┌─ DATASET CONTENT

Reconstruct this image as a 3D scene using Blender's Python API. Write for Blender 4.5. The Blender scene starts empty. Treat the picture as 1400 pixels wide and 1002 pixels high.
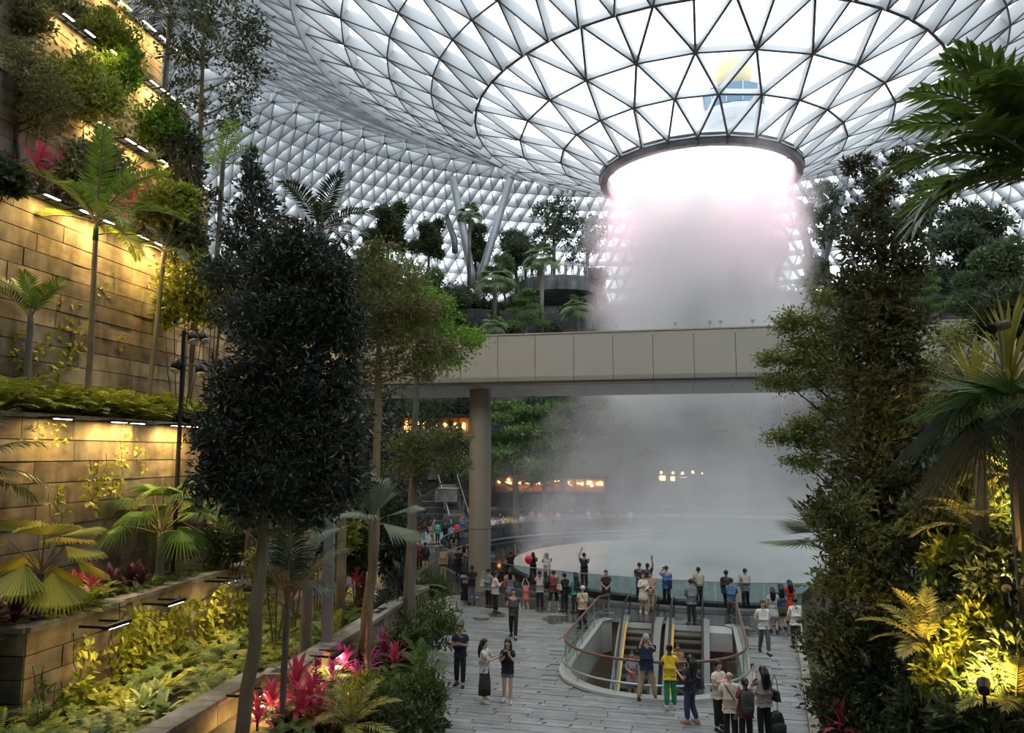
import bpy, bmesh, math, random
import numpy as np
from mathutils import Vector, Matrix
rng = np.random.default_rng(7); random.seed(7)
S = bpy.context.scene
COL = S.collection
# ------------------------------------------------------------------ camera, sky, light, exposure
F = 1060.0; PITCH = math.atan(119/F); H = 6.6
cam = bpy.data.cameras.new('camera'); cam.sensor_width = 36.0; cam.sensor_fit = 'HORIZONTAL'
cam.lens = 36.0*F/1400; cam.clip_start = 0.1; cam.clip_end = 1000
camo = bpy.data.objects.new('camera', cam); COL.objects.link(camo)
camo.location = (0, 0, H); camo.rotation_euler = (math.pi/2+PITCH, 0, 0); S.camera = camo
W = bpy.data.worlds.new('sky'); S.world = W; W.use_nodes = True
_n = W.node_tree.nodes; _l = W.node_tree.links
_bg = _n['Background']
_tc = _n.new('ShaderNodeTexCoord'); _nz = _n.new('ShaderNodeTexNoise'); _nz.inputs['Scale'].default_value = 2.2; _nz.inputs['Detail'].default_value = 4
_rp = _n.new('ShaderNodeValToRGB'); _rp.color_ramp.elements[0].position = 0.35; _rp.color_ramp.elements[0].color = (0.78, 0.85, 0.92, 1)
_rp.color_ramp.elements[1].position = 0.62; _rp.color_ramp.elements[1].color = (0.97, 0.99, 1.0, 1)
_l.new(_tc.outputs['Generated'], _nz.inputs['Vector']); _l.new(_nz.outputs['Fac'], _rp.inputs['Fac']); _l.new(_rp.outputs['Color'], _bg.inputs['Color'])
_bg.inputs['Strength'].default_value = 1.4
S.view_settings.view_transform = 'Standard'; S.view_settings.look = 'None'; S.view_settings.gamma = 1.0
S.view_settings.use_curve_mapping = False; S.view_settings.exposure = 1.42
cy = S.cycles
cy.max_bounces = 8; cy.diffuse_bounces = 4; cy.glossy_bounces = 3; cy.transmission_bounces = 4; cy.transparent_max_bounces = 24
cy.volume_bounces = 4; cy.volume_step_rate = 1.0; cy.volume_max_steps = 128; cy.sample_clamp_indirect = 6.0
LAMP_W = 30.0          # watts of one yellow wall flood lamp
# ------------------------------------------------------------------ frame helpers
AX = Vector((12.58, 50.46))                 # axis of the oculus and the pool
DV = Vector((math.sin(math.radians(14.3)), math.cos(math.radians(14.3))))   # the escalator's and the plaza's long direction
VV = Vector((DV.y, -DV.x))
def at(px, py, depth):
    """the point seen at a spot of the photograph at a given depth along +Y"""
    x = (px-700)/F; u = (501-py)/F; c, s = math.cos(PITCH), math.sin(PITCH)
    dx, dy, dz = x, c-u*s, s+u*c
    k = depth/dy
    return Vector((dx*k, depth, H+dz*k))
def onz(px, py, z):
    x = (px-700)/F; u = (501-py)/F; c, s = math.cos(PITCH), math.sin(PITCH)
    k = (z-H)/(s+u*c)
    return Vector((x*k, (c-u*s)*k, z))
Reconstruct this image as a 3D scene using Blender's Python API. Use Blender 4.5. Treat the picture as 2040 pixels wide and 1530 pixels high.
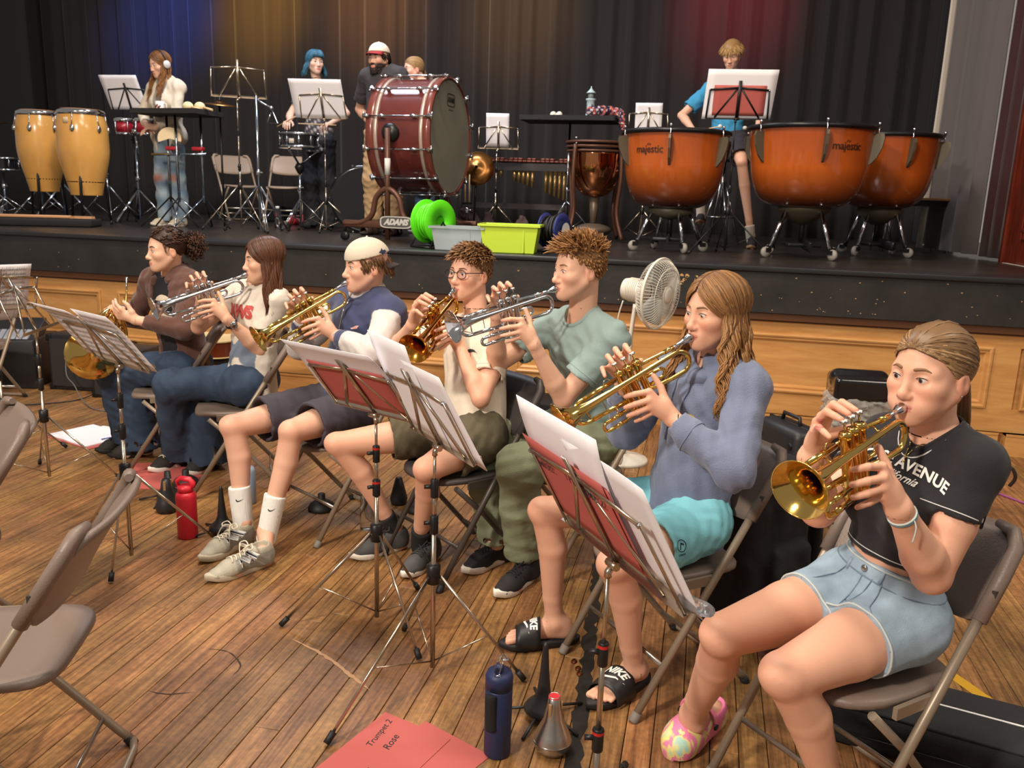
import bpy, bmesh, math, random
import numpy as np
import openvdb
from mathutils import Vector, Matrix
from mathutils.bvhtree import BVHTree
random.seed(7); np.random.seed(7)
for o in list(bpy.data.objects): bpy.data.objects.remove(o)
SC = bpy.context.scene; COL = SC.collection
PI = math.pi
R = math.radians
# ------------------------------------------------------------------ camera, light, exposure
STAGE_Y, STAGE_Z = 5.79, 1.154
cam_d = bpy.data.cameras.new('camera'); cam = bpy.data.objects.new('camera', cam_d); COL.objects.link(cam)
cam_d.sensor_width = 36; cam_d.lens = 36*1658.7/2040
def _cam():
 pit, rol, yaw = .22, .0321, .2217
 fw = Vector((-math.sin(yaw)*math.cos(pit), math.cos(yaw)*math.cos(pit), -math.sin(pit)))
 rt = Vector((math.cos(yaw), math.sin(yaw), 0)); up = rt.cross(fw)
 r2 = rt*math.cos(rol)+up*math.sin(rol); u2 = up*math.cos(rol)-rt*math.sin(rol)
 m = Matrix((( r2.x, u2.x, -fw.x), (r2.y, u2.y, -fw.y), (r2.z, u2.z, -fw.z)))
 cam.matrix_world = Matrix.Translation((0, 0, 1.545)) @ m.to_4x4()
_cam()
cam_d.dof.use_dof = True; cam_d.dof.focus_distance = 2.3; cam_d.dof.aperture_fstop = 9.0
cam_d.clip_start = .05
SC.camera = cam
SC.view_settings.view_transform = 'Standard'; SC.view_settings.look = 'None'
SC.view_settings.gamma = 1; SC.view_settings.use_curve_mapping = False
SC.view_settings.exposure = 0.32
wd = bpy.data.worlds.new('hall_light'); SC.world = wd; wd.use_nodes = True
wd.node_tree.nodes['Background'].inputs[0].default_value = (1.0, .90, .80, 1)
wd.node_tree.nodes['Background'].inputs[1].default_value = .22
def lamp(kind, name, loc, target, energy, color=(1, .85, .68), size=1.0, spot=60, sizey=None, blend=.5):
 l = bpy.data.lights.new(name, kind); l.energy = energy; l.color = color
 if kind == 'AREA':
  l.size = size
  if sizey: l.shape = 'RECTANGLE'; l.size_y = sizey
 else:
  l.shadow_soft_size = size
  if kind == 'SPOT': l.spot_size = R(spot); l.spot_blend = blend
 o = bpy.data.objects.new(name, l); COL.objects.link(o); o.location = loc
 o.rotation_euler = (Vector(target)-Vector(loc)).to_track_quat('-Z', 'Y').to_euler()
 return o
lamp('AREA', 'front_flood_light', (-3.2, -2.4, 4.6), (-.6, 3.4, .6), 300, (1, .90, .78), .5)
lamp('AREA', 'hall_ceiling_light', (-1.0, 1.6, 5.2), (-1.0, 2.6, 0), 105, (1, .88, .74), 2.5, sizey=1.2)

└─

▶ [REQUIRED WORK]
Please transcribe the material above exactly as written. Leave the pictures out.

▶ [SOLUTION TO THE PROBLEM]
Reconstruct this image as a 3D scene using Blender's Python API. Write for Blender 4.5. The Blender scene starts empty. Treat the picture as 1400 pixels wide and 1002 pixels high.
import bpy, bmesh, math, random
import numpy as np
from mathutils import Vector, Matrix
rng = np.random.default_rng(7); random.seed(7)
S = bpy.context.scene
COL = S.collection
# ------------------------------------------------------------------ camera, sky, light, exposure
F = 1060.0; PITCH = math.atan(119/F); H = 6.6
cam = bpy.data.cameras.new('camera'); cam.sensor_width = 36.0; cam.sensor_fit = 'HORIZONTAL'
cam.lens = 36.0*F/1400; cam.clip_start = 0.1; cam.clip_end = 1000
camo = bpy.data.objects.new('camera', cam); COL.objects.link(camo)
camo.location = (0, 0, H); camo.rotation_euler = (math.pi/2+PITCH, 0, 0); S.camera = camo
W = bpy.data.worlds.new('sky'); S.world = W; W.use_nodes = True
_n = W.node_tree.nodes; _l = W.node_tree.links
_bg = _n['Background']
_tc = _n.new('ShaderNodeTexCoord'); _nz = _n.new('ShaderNodeTexNoise'); _nz.inputs['Scale'].default_value = 2.2; _nz.inputs['Detail'].default_value = 4
_rp = _n.new('ShaderNodeValToRGB'); _rp.color_ramp.elements[0].position = 0.35; _rp.color_ramp.elements[0].color = (0.78, 0.85, 0.92, 1)
_rp.color_ramp.elements[1].position = 0.62; _rp.color_ramp.elements[1].color = (0.97, 0.99, 1.0, 1)
_l.new(_tc.outputs['Generated'], _nz.inputs['Vector']); _l.new(_nz.outputs['Fac'], _rp.inputs['Fac']); _l.new(_rp.outputs['Color'], _bg.inputs['Color'])
_bg.inputs['Strength'].default_value = 1.4
S.view_settings.view_transform = 'Standard'; S.view_settings.look = 'None'; S.view_settings.gamma = 1.0
S.view_settings.use_curve_mapping = False; S.view_settings.exposure = 1.42
cy = S.cycles
cy.max_bounces = 8; cy.diffuse_bounces = 4; cy.glossy_bounces = 3; cy.transmission_bounces = 4; cy.transparent_max_bounces = 24
cy.volume_bounces = 4; cy.volume_step_rate = 1.0; cy.volume_max_steps = 128; cy.sample_clamp_indirect = 6.0
LAMP_W = 30.0          # watts of one yellow wall flood lamp
# ------------------------------------------------------------------ frame helpers
AX = Vector((12.58, 50.46))                 # axis of the oculus and the pool
DV = Vector((math.sin(math.radians(14.3)), math.cos(math.radians(14.3))))   # the escalator's and the plaza's long direction
VV = Vector((DV.y, -DV.x))
def at(px, py, depth):
    """the point seen at a spot of the photograph at a given depth along +Y"""
    x = (px-700)/F; u = (501-py)/F; c, s = math.cos(PITCH), math.sin(PITCH)
    dx, dy, dz = x, c-u*s, s+u*c
    k = depth/dy
    return Vector((dx*k, depth, H+dz*k))
def onz(px, py, z):
    x = (px-700)/F; u = (501-py)/F; c, s = math.cos(PITCH), math.sin(PITCH)
    k = (z-H)/(s+u*c)
    return Vector((x*k, (c-u*s)*k, z))
Reconstruct this image as a 3D scene using Blender's Python API. Use Blender 4.5. Treat the picture as 2040 pixels wide and 1530 pixels high.
import bpy, bmesh, math, random
import numpy as np
import openvdb
from mathutils import Vector, Matrix
from mathutils.bvhtree import BVHTree
random.seed(7); np.random.seed(7)
for o in list(bpy.data.objects): bpy.data.objects.remove(o)
SC = bpy.context.scene; COL = SC.collection
PI = math.pi
R = math.radians
# ------------------------------------------------------------------ camera, light, exposure
STAGE_Y, STAGE_Z = 5.79, 1.154
cam_d = bpy.data.cameras.new('camera'); cam = bpy.data.objects.new('camera', cam_d); COL.objects.link(cam)
cam_d.sensor_width = 36; cam_d.lens = 36*1658.7/2040
def _cam():
 pit, rol, yaw = .22, .0321, .2217
 fw = Vector((-math.sin(yaw)*math.cos(pit), math.cos(yaw)*math.cos(pit), -math.sin(pit)))
 rt = Vector((math.cos(yaw), math.sin(yaw), 0)); up = rt.cross(fw)
 r2 = rt*math.cos(rol)+up*math.sin(rol); u2 = up*math.cos(rol)-rt*math.sin(rol)
 m = Matrix((( r2.x, u2.x, -fw.x), (r2.y, u2.y, -fw.y), (r2.z, u2.z, -fw.z)))
 cam.matrix_world = Matrix.Translation((0, 0, 1.545)) @ m.to_4x4()
_cam()
cam_d.dof.use_dof = True; cam_d.dof.focus_distance = 2.3; cam_d.dof.aperture_fstop = 9.0
cam_d.clip_start = .05
SC.camera = cam
SC.view_settings.view_transform = 'Standard'; SC.view_settings.look = 'None'
SC.view_settings.gamma = 1; SC.view_settings.use_curve_mapping = False
SC.view_settings.exposure = 0.32
wd = bpy.data.worlds.new('hall_light'); SC.world = wd; wd.use_nodes = True
wd.node_tree.nodes['Background'].inputs[0].default_value = (1.0, .90, .80, 1)
wd.node_tree.nodes['Background'].inputs[1].default_value = .22
def lamp(kind, name, loc, target, energy, color=(1, .85, .68), size=1.0, spot=60, sizey=None, blend=.5):
 l = bpy.data.lights.new(name, kind); l.energy = energy; l.color = color
 if kind == 'AREA':
  l.size = size
  if sizey: l.shape = 'RECTANGLE'; l.size_y = sizey
 else:
  l.shadow_soft_size = size
  if kind == 'SPOT': l.spot_size = R(spot); l.spot_blend = blend
 o = bpy.data.objects.new(name, l); COL.objects.link(o); o.location = loc
 o.rotation_euler = (Vector(target)-Vector(loc)).to_track_quat('-Z', 'Y').to_euler()
 return o
lamp('AREA', 'front_flood_light', (-3.2, -2.4, 4.6), (-.6, 3.4, .6), 300, (1, .90, .78), .5)
lamp('AREA', 'hall_ceiling_light', (-1.0, 1.6, 5.2), (-1.0, 2.6, 0), 105, (1, .88, .74), 2.5, sizey=1.2)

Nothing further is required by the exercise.